Frequently Asked Questions - Publication Medium


Use the "Website" tag. That tag is appropriate for all websites that do not fit any of the narrower definitions above.

This field lists the means or form of communication at issue in the dispute. For example, the appropriate publication medium for an email threat involving a blog post would be “Blog,” since the blog post is the disputed content. You may include multiple tags if necessary. Hold the CTRL key (or Command key, for Macs) while clicking in order to select multiple options.
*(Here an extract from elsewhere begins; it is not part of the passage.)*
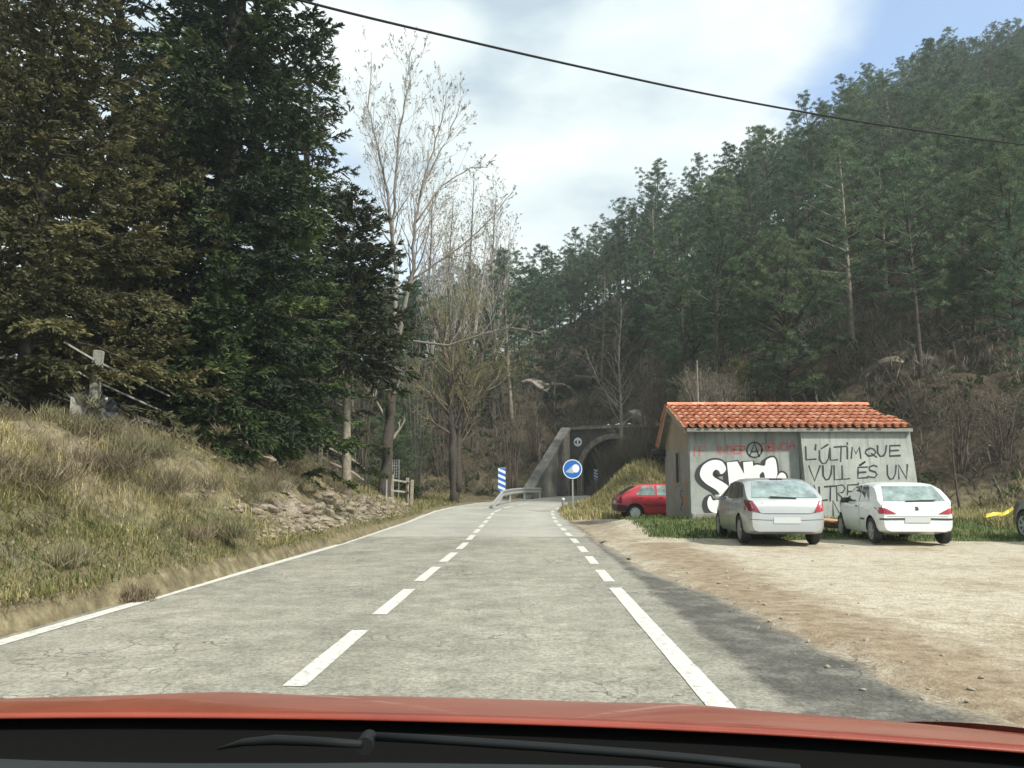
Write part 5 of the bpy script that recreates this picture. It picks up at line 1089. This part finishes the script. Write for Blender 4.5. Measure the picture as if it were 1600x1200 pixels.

The choices for this field are:

  • Website
Describes a mostly static page on the Internet. Many of the tags below are also websites, but they are more specific, interactive examples. If the publication medium in the situation fits the below tags, use those instead of this general term.
  • Blogs
Describes a website operating as a weblog, or “blog.” A website is likely to be a blog if it has any of the following characteristics:
  • Has a url that includes "blog" or blog-host names such as typepad, blogspot, wordpress, eponym, livejournal, etc.
  • Is periodically updated and displays content based on date of posting (you may need to view the content to see if it seems to be blog content, as some traditional news sites may operate in this manner as well)
  • Identifies that it runs on blogging software
  • Self-identifies or is identified as a blog site or, in the case of an individual, as a blogger
  • User Comment
Describes commentary made by a person who is not the owner/operator of a website or blog, generally following an original item or post. Comments often are anonymous, though not necessarily so, but they usually are made by an outsider to the website. Make sure to note whether the site includes an “official” source of information followed by comments; if the purpose of the website is to encourage outsiders to post information and comment without a centralized guiding hand, it probably is a Forum.
  • Forums
Describes a type of website known as a bulletin board, message board, or forum. A website likely is a forum if it has any of the following characteristics:
  • Is described as, or describes itself as, a forum, message board, or bulletin board
  • Is structured along a hierarchical, "tree" style (ie. a list of over-arching subject matter, then topics within an individual subject matter, then posts on an individual topic)
  • Allows individuals to begin and respond to posts, without a centralized authority (necessarily) initiating the post
  • Email
Describes content that is transmitted by electronic mail, as opposed to a post on a website or a blog entry.
  • Social Networking Site
Describes content or conduct transmitted through a social networking site such as MySpace or Facebook. These sites typically involve individuals creating personal pages for themselves and interacting with other such individuals in some form of communication or community-building activities such as creating lists of friends, viewing others' personal pages, leaving messages on others' personal pages, etc.
  • Podcast
Describes audio commentary or shows that are available over the Internet. These typically take the form of Internet-based audio files that act similarly to a radio address.
  • Print
Describes a tangible collection of text, such as a printed news editorial, a letter, or a magazine article.
  • Broadcast
Describes content disseminated through television or radio. This may also be appropriate if the contested material is broadcast via the Internet as a video weblog, or “vlog.”
  • Other
Describes content that does not fit any of the tags outlined above.